Unfortunately most of Jackson's inventions were major, major differences, and just turned out to be closer to
Morthoron's description...bad fan-fiction (Aragorn's "reluctant king" archetype, Frodo sending Sam home, Gimli's entire character...etc). Where the more subtle inventions are so minor, but I believe are actually good, they get overwhelmed by the refuse. Boromir sword-training Merry and Pippin comes to mind. An invention, but still simple and revealing the bond between Boromir, Merry and Pippin, that is present in the books.
The true disturbance, for me, wasn't what was cut and what was changed, but the perception that Jackson and company were being faithful when adapting Tolkien.
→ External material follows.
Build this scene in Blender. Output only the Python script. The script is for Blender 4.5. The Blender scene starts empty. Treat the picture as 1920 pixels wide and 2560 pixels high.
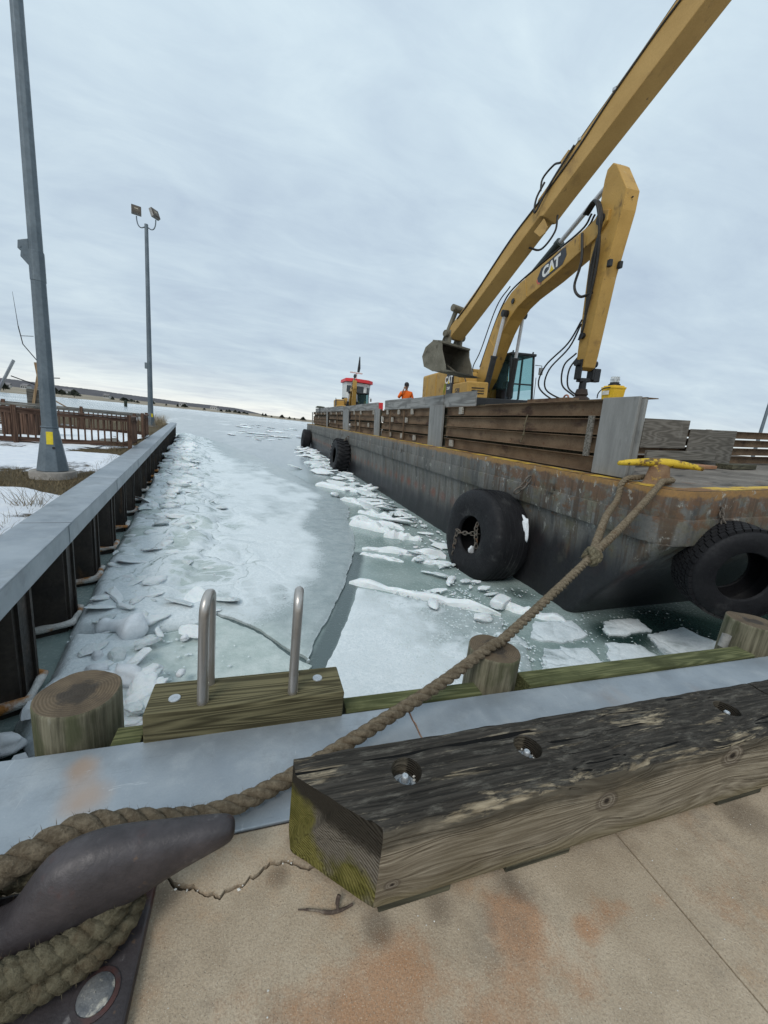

It's really my big problem with the film Appendices, because you have Jackson, Walsh, and Boyens up there beating on about "we're doing this in the spirit of Tolkien" and "we're not interested in putting our on garbage in the films."...In the words of Lumbergh...rrrrriiiight.
Reading Jackson's announcements was pretty much the last "thanks, but no, I'll wait to bum the dvd off a friend." The attitude of "we finished watching the two films and there is so much more we want to show! We can't leave out these important parts to further flesh out the dwarf characters and Gandalf and Dol Guldur! The agony of having to make decisions of what to CUT!"
Serious? If you can't make convincing characters and tell a story like The Hobbit in two films, you just can't direct. Maybe WETA can make a visual masterpiece and Howard Shore can cover up even some of Jackson's most aggrivating fails, because it's impossible not to feel something with Shore's music, but as far as a story-telling ability? I'll pass.